After completing her PhD in 2014, she received a two-year Marie Curie Postdoctoral Fellowship from the European Commission. Her research project is "The Race, Class and Gender of Transnational Urban Labour: Romanian Workers in the Cities of London and NYC,” and her collaborating institution is the Weeks Centre for Social and Policy Research at London South Bank University.
Abstract
This dissertation explores depictions of working women in three transnational urban spaces, Sibiu (Romania), Berlin (Germany) and Newark (New Jersey, USA). In the aftermath of the cold war and in the midst of globalization, these cities represent marked sites in the geopolitical axes of "west"/"east." Each city has grappled with labor restructuring, the upward redistribution of wealth, urban dilapidation, and segregation. Each city has also deployed a commodified version of multiculturalism to foster tourism, corporate development, and diverse strategies for reinvestment and revitalization. Within these contexts, I looked for contemporary art projects that render topical phenomena such transnational work migration, changing labor practices, new modes of livelihood, and new gendered, racialized and classed identities. This dissertation relies on data and representational materials collected through extensive multi-location field research in Sibiu, Berlin and Newark. The case study on Sibiu foregrounds working women of three different ethnicities, Romanian, Romani and Saxon, and traces their articulation in relation to practices of transnational work migration. The case study on Berlin continues the engagement with transnational migrant workers. The theme of sexuality constitutes its core analytical dimension, as representations of voluntary and coerced sex work take the center stage of the visual arts projects encountered in Berlin. Finally, in the case of Newark, an U.S. city where work disappeared with the transnationalization of industrial production, the theme of racial neoliberal subject formation informs the analysis of the documentary representation of a young woman's work as a community activist.
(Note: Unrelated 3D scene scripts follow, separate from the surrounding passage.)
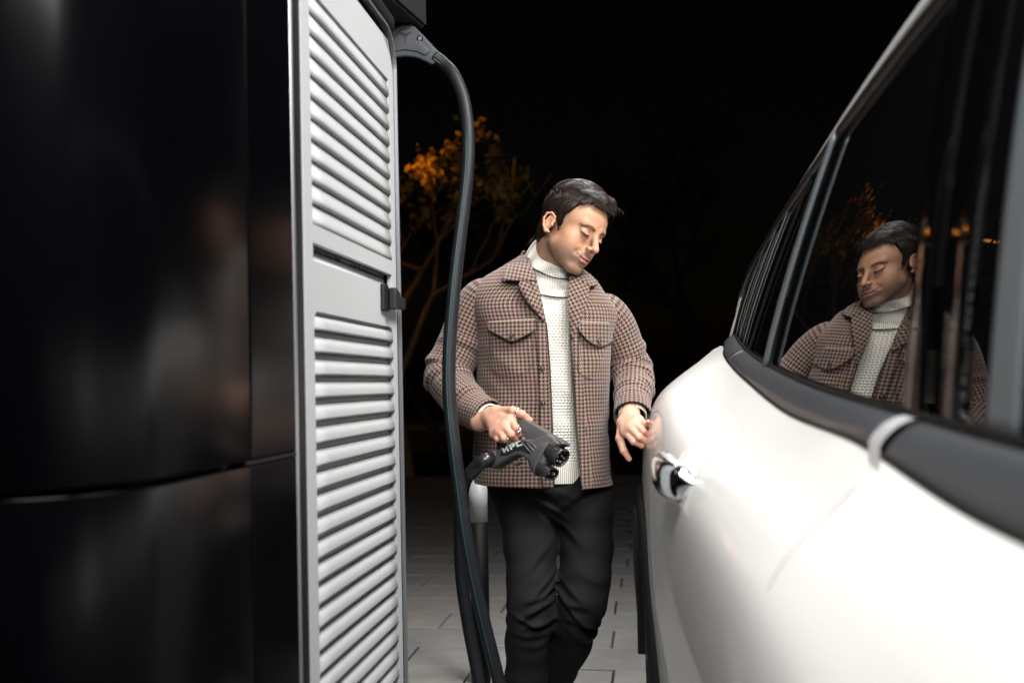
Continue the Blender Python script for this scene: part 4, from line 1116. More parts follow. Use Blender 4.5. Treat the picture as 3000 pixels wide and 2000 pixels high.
# teeth, lashes, brows, eyes
def hpatch(name, pts, rad, m_, seg=8):
    P = H2W(np.array(pts)); P = cr(P, 20); rad = cr(np.array(rad)[:, None], 20)[:, 0] * HS
    V, Fq = tube(P, rad, seg); return mesh(name, V, Fq, m_, man)
hpatch('teeth', [(-.013, -.0895, -.0562), (-.007, -.0915, -.0566), (0, -.0928, -.0568), (.007, -.0915, -.0566), (.013, -.0895, -.0562)], [.0010, .0020, .0022, .0020, .0010], M_tooth)
for sx in (-1, 1):
    hpatch('eyelash', [(sx * .0190, -.0898, .0055), (sx * .026, -.0935, .0038), (sx * .0330, -.0945, .0034), (sx * .0405, -.0900, .0044), (sx * .0475, -.0835, .0075)], [.0006, .0012, .0015, .0014, .0008], M_hair, 6)
    # eyebrow as short hairs
    Pb = cr(np.array([(sx * .0125, -.0975, .0235), (sx * .022, -.0965, .0265), (sx * .033, -.0905, .0285), (sx * .043, -.0810, .0275), (sx * .049, -.0740, .0250)]), 60)
    parts = []
    for i in range(0, 60):
        for r_ in range(5):
            p = Pb[i] + rng.normal(0, .0012, 3) * (1, .3, 1) * (1.35 - i / 60); 
            # drop on the surface
            for _ in range(3):
                dd = float(head_sdf(p[None, :].astype(np.float32))[0]); e = .0005
                gr = np.array([float(head_sdf((p + np.eye(3)[k] * e)[None].astype(np.float32))[0]) - dd for k in range(3)]); gr /= (np.linalg.norm(gr) + 1e-9)
                p = p - gr * dd
            tdir = np.array((sx * .8, .35, .25 if i < 35 else -.3)); tdir -= gr * (tdir @ gr); tdir /= np.linalg.norm(tdir)
            parts.append(tube(H2W(np.array([p + gr * .0002, p + tdir * .003 + gr * .0009, p + tdir * .0058 + gr * .0008])), [.00028, .00026, .0001], 3, cap=False))
    V, Fq = join(parts); mesh('eyebrow', V, Fq, M_brow, man)

# ================================================================== HAIR
def Hline(y):       # lowest z of hair for a given front-back position
    return np.interp(y, [-.10, -.082, -.070, -.055, -.045, -.036, -.027, -.021, -.016, -.010, -.008, .018, .026, .032, .060, .10],
                     [.098, .094, .088, .078, .058, .040, .030, -.005, -.020, -.026, .026, .030, .018, -.038, -.062, -.070])
def hair_sdf(P):
    A = P.copy(); A[..., 0] = np.abs(A[..., 0])
    z = P[..., 2]; th = np.interp(z, [-.07, .0, .05, .11], [.003, .005, .0095, .016]).astype(P.dtype)
    d = smin(s_ell(A, (0, .004, .048), (.0745, .092, .082)), s_ell(A, (0, -.038, .042), (.063, .057, .056)), .02)
    d = smin(d, s_ell(A, (0, .036, -.02), (.058, .048, .055)), .02) - th
    quiff = s_chain(P, [(-.045, -.058, .098), (-.015, -.076, .108), (.018, -.078, .107), (.044, -.062, .094)], [.012, .0140, .0140, .011], .01)
    d = smin(d, quiff, .014)
    n = snoise(P.astype(np.float64) * np.array((1.0, .45, 1.2)), 110, 2, 1) * .0014 + .0018; d = d + n.astype(P.dtype)
    cut = (Hline(P[..., 1]) - P[..., 2] + snoise(P.astype(np.float64), 260, 1, 2) * .0025).astype(P.dtype)
    return np.maximum(d, cut * .9)
V, q = surface_nets(hair_sdf, (-.11, -.13, -.09), (.11, .15, .16), .0028)
hair = mesh('hair', H2W(V), q, M_hairc, man)
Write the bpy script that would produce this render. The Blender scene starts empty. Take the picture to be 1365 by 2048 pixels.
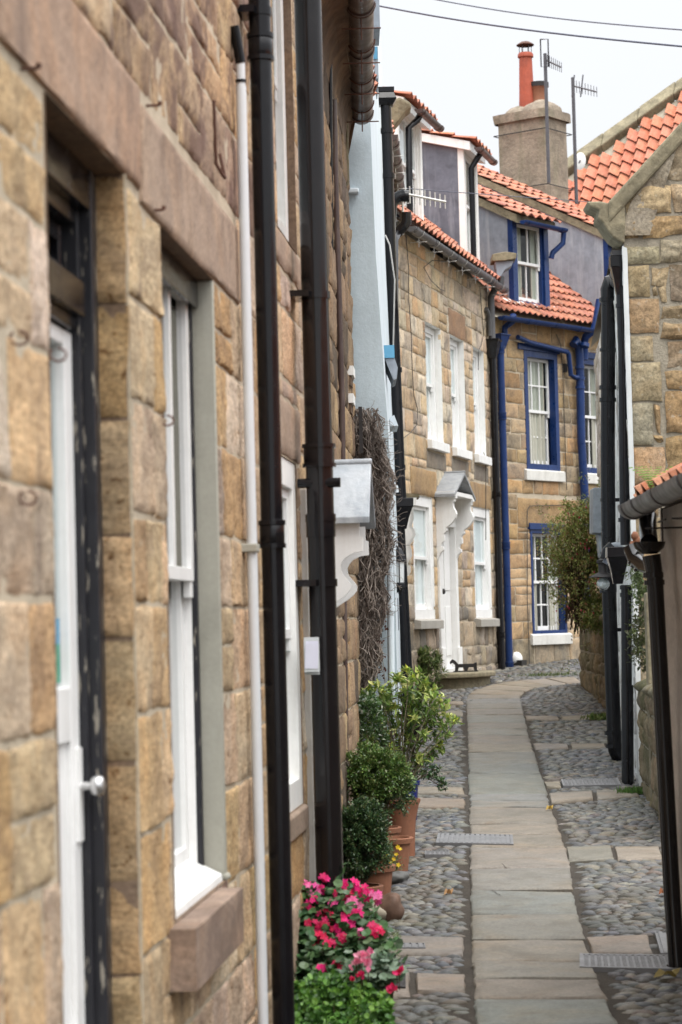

Interrogating concepts of urbanity, representation, and affect, this research also identifies limitations of recent accounts of affective theories, methodologies and politics, arguing that while taking the affective turn in humanities and social science, researchers should continue to supplement their readings, viewing, and theorizations with contextualized examinations of informed by political economy and inquiries into the meaning making practices of situated subjects.